Su contraparte es una especie de aristocracia con conocimientos suficientes para gestionar internet como una herramienta a su servicio. Que se usa y se suelta, y a la que no se permiten más confianzas. Al principio la componían grandes nombres, como Bill Gates, que esperó a que su hijo cumpliera 14 años para darle su primer smartphone; Steve Jobs, que en 2010 reconoció a The New York Times que sus vástagos no tocarían su recién estrenado iPad, o Richard Stallman, fundador del movimiento del software libre, que trabaja sin internet y solo se conecta dos veces al día para enviar y recibir correos electrónicos.

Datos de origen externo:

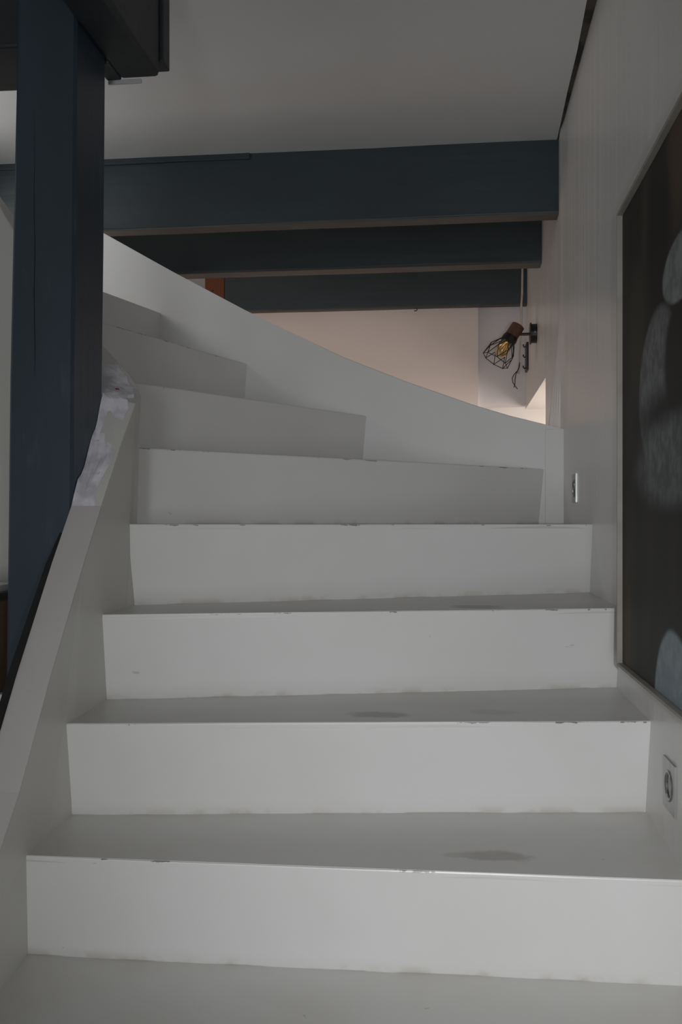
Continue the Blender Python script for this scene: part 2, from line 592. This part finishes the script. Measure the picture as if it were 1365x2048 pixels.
# inner string: a board that follows the left ends and turns left around the post
IN = [(-0.696, 0.50), (-0.696, 1.00), (-0.696, 1.462), (-0.696, 1.586), (-0.696, 1.733), (-0.696, 1.824), (-0.696, 1.93), (-0.696, 2.035),
      (-0.705, 2.100), (-0.722, 2.135), (-0.752, 2.165), (-0.790, 2.185), (-0.833, 2.200), (-0.95, 2.228), (-1.082, 2.250), (-1.28, 2.262), (-1.50, 2.265)]
ZT = [-1.44, -0.93, -0.437, -0.263, -0.077, 0.033, 0.158, 0.268, 0.294, 0.315, 0.350, 0.388, 0.431, 0.585, 0.768, 1.03, 1.315]
OUT = [(-0.757, 0.50), (-0.757, 1.00), (-0.757, 1.462), (-0.757, 1.586), (-0.757, 1.733), (-0.757, 1.824), (-0.757, 1.93), (-0.7565, 2.0005),
       (-0.800, 2.0045), (-0.835, 2.050), (-0.862, 2.085), (-0.885, 2.115), (-0.908, 2.140), (-0.97, 2.166), (-1.087, 2.190), (-1.28, 2.202), (-1.50, 2.205)]


def ribbon(inn, out, top, bot, bev=0.0, lean=None):
    bm = bmesh.new()
    cols = []
    for q, (a, b, t, o) in enumerate(zip(inn, out, top, bot)):
        sh = lean[q] * (t - o) / 0.55 if lean else 0.0
        cols.append([bm.verts.new((a[0], a[1], EYE + t)), bm.verts.new((b[0], b[1], EYE + t)),
                     bm.verts.new((b[0], b[1], EYE + o)), bm.verts.new((a[0] - sh, a[1], EYE + o))])
    for A, B in zip(cols, cols[1:]):
        for q in range(4):
            bm.faces.new((A[q], A[(q + 1) % 4], B[(q + 1) % 4], B[q]))
    bm.faces.new(cols[0])
    bm.faces.new(cols[-1][::-1])
    if bev:
        es = []
        for A, B in zip(cols, cols[1:]):
            for q in (0, 1):
                e = bm.edges.get((A[q], B[q]))
                if e:
                    es.append(e)
        bmesh.ops.bevel(bm, geom=es, offset=bev, segments=2, affect='EDGES', profile=0.5)
    return bm


ZB = [max(-1.478, z - 0.55) for z in ZT]
LEAN = [0.036] * 4 + [0.028] * 4 + [0.018, 0.008] + [0.0] * 7
o = new_obj('inner_string', ribbon(IN, OUT, ZT, ZB, 0.003, LEAN), mat_string, stair)
o['label'] = 'sloping white board closing the left ends of the steps'
CI = [(x + 0.0015, y) for x, y in IN[:6]]
o = new_obj('string_cap', ribbon(CI, OUT[:6], [z + 0.004 for z in ZT[:6]], [z - 0.003 for z in ZT[:6]], 0.0015), mat_cap, stair)
o['label'] = 'greyer cap along the top of the left string'
# panel under the string, towards the lower room
bi = [(x + 0.010 if False else x, y) for x, y in IN]
PI_ = [((a[0] * 0.3 + b[0] * 0.7), (a[1] * 0.3 + b[1] * 0.7)) for a, b in zip(IN, OUT)]
PO_ = [((a[0] * 0.01 + b[0] * 0.99), (a[1] * 0.01 + b[1] * 0.99)) for a, b in zip(IN, OUT)]
struct(new_obj('wall_under_stair', ribbon(PI_[2:], PO_[2:], [z + 0.03 for z in ZB[2:]], [-1.48] * len(ZB[2:])), mat_string))

# rough filler where the string top meets the post
bm = bmesh.new()
idx = [5, 6, 7, 8, 9, 10, 11, 12]
rows = []
samples = []
for a, b in zip(idx, idx[1:]):
    for q in range(6):
        s = q / 6
        samples.append((Vector(IN[a]).lerp(Vector(IN[b]), s), Vector(OUT[a]).lerp(Vector(OUT[b]), s), ZT[a] + (ZT[b] - ZT[a]) * s))
samples = samples[:34]
for i, (a, b, z) in enumerate(samples):
    row = []
    M_ = 8
    ends = min(1.0, i / 2.0, (len(samples) - 1 - i) / 2.0)
    cut = 0.10 + 0.22 * abs(math.sin(i * 0.55 + 0.4)) * (1 if i < 16 else 0.25)
    for j in range(M_ + 1):
        s = j / M_
        p = (a * (1 - cut) + b * cut).lerp(b, s)
        lift = 0.004 * ends * (0.6 + 0.4 * math.sin(i * 0.9 + j * 1.7)) * min(1, 4 * s) + 0.018 * max(0, s - 0.8) / 0.2 * ends * (0.6 + 0.4 * math.sin(i * 1.3))
        row.append(bm.verts.new((p.x, p.y, EYE + z + lift + 0.0008 + 0.007 * min(1.0, max(0.0, (i - 8) / 5)))))
    rows.append(row)
for A, B in zip(rows, rows[1:]):
    for j in range(len(A) - 1):
        bm.faces.new((A[j], A[j + 1], B[j + 1], B[j]))
top_faces = list(bm.faces)
ex = bmesh.ops.extrude_face_region(bm, geom=top_faces)
for v in ex['geom']:
    if isinstance(v, bmesh.types.BMVert):
        v.co.z -= 0.02
o = new_obj('plaster_patch', bm, mat_patch, stair, smooth=False)
o['label'] = 'rough lilac white filler around the foot of the blue post'
bm = bmesh.new()
bmesh.ops.create_icosphere(bm, subdivisions=2, radius=0.006)
for v in bm.verts:
    v.co = Vector((v.co.x * 0.7 * (1 + 0.3 * math.sin(v.co.z * 900)), v.co.y * 1.2, v.co.z * 0.5)) + Vector((-0.745, 2.055, EYE + 0.3025))
o = new_obj('paint_spot', bm, mat_red, stair)
o['label'] = 'small dark red paint spot on the filler'
# near black strip outside the string, tapering away towards the post
OB = [(-0.757, y) for y in (0.9, 1.2, 1.462, 1.586, 1.733, 1.80)]
OB2 = [(-0.770, y) for y in (0.9, 1.2, 1.462, 1.586, 1.733, 1.80)]
zt = [-1.03 - 0.02, -0.715 + 0.005, -0.437 + 0.009, -0.263 + 0.012, -0.077 + 0.001, 0.004 - 0.02]
o = new_obj('outer_strip', ribbon(OB, OB2, zt, [z - 0.2 for z in zt]), mat_near_black, stair)
o['label'] = 'near black strip along the outside of the left string'

# back string: board across the back, its top rising to the left
BS = [(WX + 0.004, 0.318), (0.307, 0.335), (0.19, 0.366), (0.076, 0.402), (-0.15, 0.484), (-0.364, 0.571), (-0.54, 0.656), (-0.713, 0.743), (-0.971, 0.884), (-1.224, 1.029), (-1.40, 1.130)]
bm = ribbon([(x, 3.228) for x, z in BS], [(x, 3.270) for x, z in BS], [z for x, z in BS], [-0.05] * 2 + [z - 0.46 for x, z in BS[2:]], 0.003)
o = new_obj('back_string', bm, mat_back_string, stair)
o['label'] = 'long white board across the back with a curved rising top'
bm = abox(0.309, WX + 0.004, 3.2225, 3.2285, 0.0, 0.318, bev=0.0015)
o = new_obj('string_end_block', bm, mat_block, stair)
o['label'] = 'brighter upright end piece of the back board at the wall'

# ------------------------------------------------------------------ blue timbers
def beam(name, label, x0, x1, y0, y1, z0, z1, mat, bev=0.004, cuts=10, amp=0.003, seed=0, along=0):
    root = None
    bm = abox(x0, x1, y0, y1, z0, z1, bev=bev)
    n = Vector((0, 0, 0))
    # split the long edges so that the timber can be slightly wavy
    L = [x1 - x0, y1 - y0, z1 - z0][along]
    for q in range(1, cuts):
        co = [x0, y0, EYE + z0]
        co[along] += L * q / cuts
        nv = [0, 0, 0]
        nv[along] = 1
        bmesh.ops.bisect_plane(bm, geom=bm.verts[:] + bm.edges[:] + bm.faces[:], plane_co=co, plane_no=nv)
    for v in bm.verts:
        t = v.co[along] * 3.1 + seed
        for ax in range(3):
            if ax != along:
                v.co[ax] += amp * (math.sin(t * 2.3 + ax * 1.9) + 0.5 * math.sin(t * 5.7 + ax)) * 0.6
    return bm


g_b = None
b1 = thing('ceiling_beam', 'nearest and largest blue grey ceiling beam, directly above the back board of the stair', 'beam', (-0.6, 3.41, EYE + 1.088))
new_obj('timber', beam('b', '', -1.9, WX + 0.03, 3.378, 3.447, 1.088, 1.345, mat_beam, amp=0.003, seed=1), mat_beam, b1)
bm = beam('b', '', -1.9, -0.727, 3.370, 3.380, 1.322, 1.352, mat_beam, bev=0.002, amp=0.0015, seed=5)
o = new_obj('top_batten', bm, mat_beam, b1)
o['label'] = 'thin batten nailed along the upper left edge'
b2 = thing('ceiling_beam', 'middle blue grey ceiling beam, behind the nearest one', 'beam', (-0.6, 4.05, EYE + 1.091))
new_obj('timber', beam('b', '', -1.9, WX + 0.03, 4.01, 4.095, 1.091, 1.345, mat_beam, amp=0.003, seed=2), mat_beam, b2)
b3 = thing('ceiling_beam', 'farthest blue grey ceiling beam, set against the cream far wall with hook below', 'beam', (-0.4, 4.8, EYE + 1.098))
new_obj('timber', beam('b', '', -1.165, WX + 0.03, 4.79, 4.836, 1.098, 1.345, mat_beam, amp=0.0015, seed=3), mat_beam, b3)

for root, y0, y1, z, x1 in ((b1, 3.380, 3.445, 1.088, WX + 0.02), (b2, 4.012, 4.093, 1.091, WX + 0.02), (b3, 4.792, 4.832, 1.098, WX + 0.02)):
    x0 = -1.16 if root is b3 else -1.88
    o = new_obj('lit_underside_strip', beam('u', '', x0, x1, y0, y1, z - 0.006, z + 0.008, None, bev=0.001, amp=0.001, seed=y0), mat_under, root)
    o['label'] = 'greyish underside strip, coloured paler for bounce light'

# orange post left of the far beam
op = thing('wooden_post', 'orange brown wooden post at the left end of the farthest beam', 'post', (-1.21, 4.84, EYE + 0.05))
new_obj('shaft', beam('p', '', -1.268, -1.166, 4.79, 4.90, 0.05, 1.343, mat_orange, bev=0.004, along=2, amp=0.001), mat_orange, op)
bm = bmesh.new()
lathe(bm, (-1.226, 4.787, EYE + 1.205), (0, 1, 0), [(0, 0.001), (0.001, 0.005), (0.004, 0.005)], 10)
new_obj('peg_hole', bm, mat_black, op)

# big blue post, leaning and tapering slightly
post = thing('timber_post', 'tall dark blue painted timber post rising from behind the left string', 'post', (-0.83, 1.92, 0))
bm = bmesh.new()
secs = []
zz = [-1.48, -1.0, -0.6, -0.3, 0.0, 0.3, 0.6, 0.9, 1.15, 1.343]
for q, z in enumerate(zz):
    t = max(0.0, (z + 0.1) / 1.1)
    x0 = -0.899 + 0.022 * t + 0.0015 * math.sin(q * 2.1)
    x1 = -0.758 + 0.012 * max(0, t - 0.3) + 0.001 * math.sin(q * 1.3)
    y0, y1 = 1.834 + 0.001 * math.sin(q * 1.7), 1.997
    ch = 0.006
    ring = [(x0 + ch, y0), (x1 - ch, y0), (x1, y0 + ch), (x1, y1 - ch), (x1 - ch, y1), (x0 + ch, y1), (x0, y1 - ch), (x0, y0 + ch)]
    secs.append([bm.verts.new((x, y, EYE + z)) for x, y in ring])
for A, B in zip(secs, secs[1:]):
    for k in range(8):
        bm.faces.new((A[k], A[(k + 1) % 8], B[(k + 1) % 8], B[k]))
bm.faces.new(secs[0][::-1])
bm.faces.new(secs[-1])
new_obj('shaft', bm, mat_post, post)
# drying crack, a thin dark sliver let into the front
bm = bmesh.new()
pts = [(-0.838 + 0.001 * math.sin(i * 1.7), 1.8335, EYE + 0.30 + i * 0.055) for i in range(11)]
tube(bm, pts, [0.0002 + 0.0007 * math.sin(math.pi * i / 10) for i in range(11)], 5)
new_obj('crack', bm, mat_near_black, post)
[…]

Luego se supo que en el exclusivo colegio privado Waldorf of Peninsula de Palo Alto (Califormia), donde la élite tecnológica educa a sus hijos, no entra una pantalla hasta la secundaria, y que algunas cuidadoras de esos alumnos tienen prohibido por contrato el uso de móviles. El patrón se repite: cuanto más conocen los adultos las nuevas tecnologías (algunos incluso las han creado), más alejados las mantienen de sus hijos y de ellos mismos.
Adriano Farano (Nápoles, 1980) vivió una década entre Palo Alto y Menlo Park, el corazón de Silicon Valley, con su mujer, Beatrice Martinet, y sus tres hijos, Lorenzo, Chiara y Lucca. En su brillante camino de emprendedor fundó y vendió varias start-ups. A él le deben los italianos que se incluyera entre los emojis esa manera tan suya de juntar los dedos en copa para decir: “¿Pero qué me estás contando?”.

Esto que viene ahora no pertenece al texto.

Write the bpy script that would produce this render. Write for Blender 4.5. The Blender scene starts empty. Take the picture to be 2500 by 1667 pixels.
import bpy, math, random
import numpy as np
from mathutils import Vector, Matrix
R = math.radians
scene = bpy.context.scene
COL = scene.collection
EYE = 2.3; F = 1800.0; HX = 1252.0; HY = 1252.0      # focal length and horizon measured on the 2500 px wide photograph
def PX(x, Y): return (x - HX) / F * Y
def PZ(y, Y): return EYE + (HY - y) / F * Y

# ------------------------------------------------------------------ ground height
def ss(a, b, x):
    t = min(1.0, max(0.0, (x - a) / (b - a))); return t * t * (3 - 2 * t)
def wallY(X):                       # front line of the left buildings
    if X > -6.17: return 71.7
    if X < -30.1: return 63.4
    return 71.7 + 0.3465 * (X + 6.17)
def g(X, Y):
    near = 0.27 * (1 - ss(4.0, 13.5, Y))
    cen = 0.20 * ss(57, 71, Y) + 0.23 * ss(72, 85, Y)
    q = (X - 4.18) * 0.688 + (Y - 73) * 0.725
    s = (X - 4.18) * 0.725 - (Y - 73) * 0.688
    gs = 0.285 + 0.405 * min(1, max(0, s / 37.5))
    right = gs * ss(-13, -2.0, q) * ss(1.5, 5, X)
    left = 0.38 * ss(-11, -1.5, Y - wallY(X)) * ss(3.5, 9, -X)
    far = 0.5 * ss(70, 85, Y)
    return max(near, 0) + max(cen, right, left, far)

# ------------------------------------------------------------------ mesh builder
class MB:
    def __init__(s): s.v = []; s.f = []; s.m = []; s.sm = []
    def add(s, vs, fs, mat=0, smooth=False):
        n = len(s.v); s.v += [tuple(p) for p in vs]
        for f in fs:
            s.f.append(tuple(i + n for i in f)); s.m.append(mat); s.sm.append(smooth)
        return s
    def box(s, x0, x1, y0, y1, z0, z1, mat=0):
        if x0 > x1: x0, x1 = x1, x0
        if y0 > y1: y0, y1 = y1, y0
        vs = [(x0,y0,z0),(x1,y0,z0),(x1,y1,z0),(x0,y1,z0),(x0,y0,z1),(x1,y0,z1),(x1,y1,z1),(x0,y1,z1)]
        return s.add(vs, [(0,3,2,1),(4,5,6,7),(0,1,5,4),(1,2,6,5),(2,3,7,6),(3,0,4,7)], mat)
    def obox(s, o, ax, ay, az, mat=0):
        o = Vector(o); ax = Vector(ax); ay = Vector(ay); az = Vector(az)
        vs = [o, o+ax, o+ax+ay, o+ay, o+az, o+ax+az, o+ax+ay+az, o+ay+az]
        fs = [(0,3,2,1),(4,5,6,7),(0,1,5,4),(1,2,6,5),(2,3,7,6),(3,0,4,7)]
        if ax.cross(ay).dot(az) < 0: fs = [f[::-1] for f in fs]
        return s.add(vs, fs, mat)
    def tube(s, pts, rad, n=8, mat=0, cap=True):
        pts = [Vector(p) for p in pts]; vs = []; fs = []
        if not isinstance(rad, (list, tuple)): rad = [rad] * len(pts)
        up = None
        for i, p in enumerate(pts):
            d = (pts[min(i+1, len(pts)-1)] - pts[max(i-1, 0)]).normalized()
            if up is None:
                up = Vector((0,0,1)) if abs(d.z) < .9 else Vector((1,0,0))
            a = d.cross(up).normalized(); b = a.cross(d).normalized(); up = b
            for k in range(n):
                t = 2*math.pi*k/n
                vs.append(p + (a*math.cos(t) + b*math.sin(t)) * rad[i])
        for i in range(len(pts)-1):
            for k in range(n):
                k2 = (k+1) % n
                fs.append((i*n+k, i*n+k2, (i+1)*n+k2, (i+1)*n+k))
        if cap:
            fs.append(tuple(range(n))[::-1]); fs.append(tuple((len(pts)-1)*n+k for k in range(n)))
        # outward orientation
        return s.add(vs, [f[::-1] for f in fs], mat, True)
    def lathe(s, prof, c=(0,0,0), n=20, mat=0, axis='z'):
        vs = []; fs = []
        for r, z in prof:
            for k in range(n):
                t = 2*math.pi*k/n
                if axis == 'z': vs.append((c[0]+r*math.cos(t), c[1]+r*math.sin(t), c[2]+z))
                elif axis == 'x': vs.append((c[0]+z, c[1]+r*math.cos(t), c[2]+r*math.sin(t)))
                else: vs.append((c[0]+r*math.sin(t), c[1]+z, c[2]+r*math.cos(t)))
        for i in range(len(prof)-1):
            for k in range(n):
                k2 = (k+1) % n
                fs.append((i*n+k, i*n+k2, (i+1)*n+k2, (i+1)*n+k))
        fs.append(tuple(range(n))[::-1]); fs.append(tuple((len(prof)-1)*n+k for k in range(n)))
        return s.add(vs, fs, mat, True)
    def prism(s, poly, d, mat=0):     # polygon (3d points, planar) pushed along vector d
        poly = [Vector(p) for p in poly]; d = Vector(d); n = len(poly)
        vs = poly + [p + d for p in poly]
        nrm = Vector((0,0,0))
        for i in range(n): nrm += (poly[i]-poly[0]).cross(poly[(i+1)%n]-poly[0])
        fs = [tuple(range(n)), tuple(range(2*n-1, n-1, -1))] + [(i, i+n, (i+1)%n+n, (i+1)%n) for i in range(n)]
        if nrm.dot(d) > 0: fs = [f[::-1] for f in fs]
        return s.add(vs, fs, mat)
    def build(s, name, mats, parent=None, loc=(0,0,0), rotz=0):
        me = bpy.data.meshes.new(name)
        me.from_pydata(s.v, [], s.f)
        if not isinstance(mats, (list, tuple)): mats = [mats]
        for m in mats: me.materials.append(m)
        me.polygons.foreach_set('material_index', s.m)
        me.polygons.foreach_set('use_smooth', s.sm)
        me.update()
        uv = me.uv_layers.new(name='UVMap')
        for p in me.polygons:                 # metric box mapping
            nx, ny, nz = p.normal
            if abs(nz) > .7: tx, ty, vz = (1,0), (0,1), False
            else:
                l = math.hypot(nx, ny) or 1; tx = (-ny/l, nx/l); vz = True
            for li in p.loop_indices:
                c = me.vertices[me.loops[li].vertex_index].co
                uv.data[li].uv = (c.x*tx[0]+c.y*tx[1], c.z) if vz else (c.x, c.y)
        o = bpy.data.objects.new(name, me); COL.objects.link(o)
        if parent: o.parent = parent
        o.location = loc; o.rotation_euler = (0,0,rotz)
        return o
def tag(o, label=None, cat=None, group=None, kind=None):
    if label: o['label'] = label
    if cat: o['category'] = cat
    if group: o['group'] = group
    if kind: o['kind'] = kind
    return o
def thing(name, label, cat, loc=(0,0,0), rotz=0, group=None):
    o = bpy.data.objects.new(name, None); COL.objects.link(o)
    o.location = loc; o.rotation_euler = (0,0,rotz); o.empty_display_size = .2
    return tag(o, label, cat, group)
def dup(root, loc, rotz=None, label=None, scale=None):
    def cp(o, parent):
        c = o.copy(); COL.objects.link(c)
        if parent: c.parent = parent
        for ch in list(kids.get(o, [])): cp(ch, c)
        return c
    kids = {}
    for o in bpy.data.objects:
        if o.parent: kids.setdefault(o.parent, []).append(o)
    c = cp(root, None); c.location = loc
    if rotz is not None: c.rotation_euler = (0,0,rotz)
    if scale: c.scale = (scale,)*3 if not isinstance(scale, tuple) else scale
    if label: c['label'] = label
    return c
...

Fabricó un horno de arcilla en su casa de Menlo Park. “Fue como un aquelarre, mis hijos y los de mis amigos vieron salir algo útil de sus manos. Amasar el pan ha sido para mí un ejercicio catártico. Le regalaron una masa madre de 113 años a la que llamó Bibiana, que viajó con él a Europa cuando la familia regresó a París hace un par de años, y fundó Pane Vivo —cuya máxima es “el pan que sienta bien”—, su primer proyecto no tecnológico en años. “Nuestro pan reivindica el gluten y la manera tradicional de cultivar y moler el trigo para mantener bajo control el índice glucémico, el peso y la inflamación, las tres razones que la gente esgrime para no comer un alimento que ha sido la base de nuestra civilización”, explica. Su hijo mayor, Lorenzo (13 años), el que más tiempo pasó en Silicon Valley, es el único de su clase que no tiene smartphone. “Los adolescentes se comunican a través de Discord, una app de mensajería instantánea con un sistema de lo que llamamos gamification: la gente vota, unos son más populares que otros y eso puede ser una herramienta de bullying. Tengo que sentarme con Discord para entenderla antes de que Lorenzo la use. Es un trabajo”, dice Adriano.

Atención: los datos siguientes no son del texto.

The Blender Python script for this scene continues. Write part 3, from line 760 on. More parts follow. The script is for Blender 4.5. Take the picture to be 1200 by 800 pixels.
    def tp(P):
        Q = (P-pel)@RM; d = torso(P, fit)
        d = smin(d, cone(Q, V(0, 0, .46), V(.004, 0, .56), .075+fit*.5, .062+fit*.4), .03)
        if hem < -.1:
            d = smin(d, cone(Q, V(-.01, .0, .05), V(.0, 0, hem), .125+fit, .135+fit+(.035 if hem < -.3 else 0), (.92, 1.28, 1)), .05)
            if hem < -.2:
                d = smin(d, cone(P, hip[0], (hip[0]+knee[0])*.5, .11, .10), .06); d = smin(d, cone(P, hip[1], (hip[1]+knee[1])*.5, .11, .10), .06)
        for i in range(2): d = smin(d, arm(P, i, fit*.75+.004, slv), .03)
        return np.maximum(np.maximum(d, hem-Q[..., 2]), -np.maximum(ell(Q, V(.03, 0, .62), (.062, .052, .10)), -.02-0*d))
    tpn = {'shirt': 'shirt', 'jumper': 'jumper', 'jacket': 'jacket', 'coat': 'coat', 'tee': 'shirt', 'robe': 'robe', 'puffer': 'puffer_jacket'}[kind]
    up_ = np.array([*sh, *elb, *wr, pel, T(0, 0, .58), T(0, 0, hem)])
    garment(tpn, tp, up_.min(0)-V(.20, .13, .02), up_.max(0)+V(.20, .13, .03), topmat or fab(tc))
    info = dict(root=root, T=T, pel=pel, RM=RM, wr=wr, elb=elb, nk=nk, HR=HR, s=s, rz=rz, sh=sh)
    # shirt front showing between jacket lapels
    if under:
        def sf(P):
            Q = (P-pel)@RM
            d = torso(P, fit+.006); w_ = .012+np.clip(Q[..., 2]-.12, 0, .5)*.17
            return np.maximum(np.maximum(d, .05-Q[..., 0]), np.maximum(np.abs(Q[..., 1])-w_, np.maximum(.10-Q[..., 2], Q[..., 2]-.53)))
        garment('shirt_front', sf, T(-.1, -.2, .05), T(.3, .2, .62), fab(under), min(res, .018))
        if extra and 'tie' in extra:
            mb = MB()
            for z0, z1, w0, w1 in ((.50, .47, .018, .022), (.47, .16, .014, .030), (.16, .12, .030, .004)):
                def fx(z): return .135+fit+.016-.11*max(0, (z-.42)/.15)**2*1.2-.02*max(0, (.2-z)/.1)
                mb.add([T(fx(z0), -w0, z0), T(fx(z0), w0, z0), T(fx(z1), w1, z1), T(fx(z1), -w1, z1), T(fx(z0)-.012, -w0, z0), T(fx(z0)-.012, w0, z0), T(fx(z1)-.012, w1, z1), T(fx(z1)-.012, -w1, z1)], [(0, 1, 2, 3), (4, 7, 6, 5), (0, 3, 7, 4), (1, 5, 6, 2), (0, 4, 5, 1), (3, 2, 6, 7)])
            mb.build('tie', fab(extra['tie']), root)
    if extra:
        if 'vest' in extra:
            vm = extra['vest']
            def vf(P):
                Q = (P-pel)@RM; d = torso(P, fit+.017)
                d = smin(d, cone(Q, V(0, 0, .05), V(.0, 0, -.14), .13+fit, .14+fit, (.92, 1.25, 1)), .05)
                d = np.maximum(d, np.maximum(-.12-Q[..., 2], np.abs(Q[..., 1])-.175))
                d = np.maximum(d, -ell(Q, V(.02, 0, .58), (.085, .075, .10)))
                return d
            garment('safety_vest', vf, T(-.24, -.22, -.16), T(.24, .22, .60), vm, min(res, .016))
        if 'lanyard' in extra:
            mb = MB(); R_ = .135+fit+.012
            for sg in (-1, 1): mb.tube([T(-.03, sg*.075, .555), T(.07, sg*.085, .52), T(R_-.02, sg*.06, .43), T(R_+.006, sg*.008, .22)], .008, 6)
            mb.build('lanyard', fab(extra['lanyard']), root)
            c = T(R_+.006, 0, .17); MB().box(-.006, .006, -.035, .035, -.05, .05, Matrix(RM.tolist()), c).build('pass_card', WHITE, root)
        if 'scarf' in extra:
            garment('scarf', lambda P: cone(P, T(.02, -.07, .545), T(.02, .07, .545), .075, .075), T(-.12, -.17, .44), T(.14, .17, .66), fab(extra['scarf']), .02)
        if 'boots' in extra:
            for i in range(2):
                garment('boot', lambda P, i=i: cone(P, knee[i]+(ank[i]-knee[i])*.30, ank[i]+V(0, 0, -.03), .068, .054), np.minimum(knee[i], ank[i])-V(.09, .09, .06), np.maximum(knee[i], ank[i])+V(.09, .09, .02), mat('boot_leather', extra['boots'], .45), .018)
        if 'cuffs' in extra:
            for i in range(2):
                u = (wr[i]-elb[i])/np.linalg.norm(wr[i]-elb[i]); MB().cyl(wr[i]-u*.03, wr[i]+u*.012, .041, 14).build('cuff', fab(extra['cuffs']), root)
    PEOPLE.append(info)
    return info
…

En casa de los Farano nadie se queda colgado del algoritmo de Netflix. “Acordamos lo que queremos ver y yo lo busco. Lucca, el pequeño, puede ver episodios cortos, pero nunca en el teléfono. “No se establece la misma relación con el dispositivo si consumes un contenido en la tele desde el sofá que si lo haces con los hombros encogidos, la cabeza baja y los ojos metidos en la pantalla”, afirma el padre.
Rodrigo (14 años) ha sido el último de su clase en abrirse un perfil de Instagram. Así lo decidió su madre, Laura Cuesta Cano, profesora de Comunicación y Nuevos Medios de la Universidad Camilo José Cela y experta en educación digital para familias. “Nos sentamos juntos, configuramos la privacidad y acordamos las normas de uso”, dice Cuesta, que antes ya le había explicado a Rodrigo lo que quieren conseguir de él estas empresas: sus datos y un tiempo de conexión cada vez mayor. “Vivimos en un tiempo de hiperconectividad y hay que entender la tecnología antes de usarla. Hay que explicarles que irán dejando una huella digital que los acompañará toda la vida”. Pero Cuesta Cano no es una apocalíptica. Cree que, si queremos favorecer el estudio de carreras técnicas entre los jóvenes, no se debe demonizar la tecnología, sino normalizar las conversaciones sobre su uso.
Ella ha aplicado sus normas. En su casa no hay móviles encima de la mesa a la hora de cenar, ni se contratan tarifas de datos ilimitados para los niños. “Tienen que aprender a dosificar su uso de internet porque cuando se acaban hay que esperar al mes siguiente”. Tampoco se premia o se castiga con tecnología. “Mis hijos nunca han tenido un móvil nuevo, heredan los que se nos van quedando viejos. Si el teléfono es el regalo premium, ya se le está posicionando como un objeto de deseo”, insiste.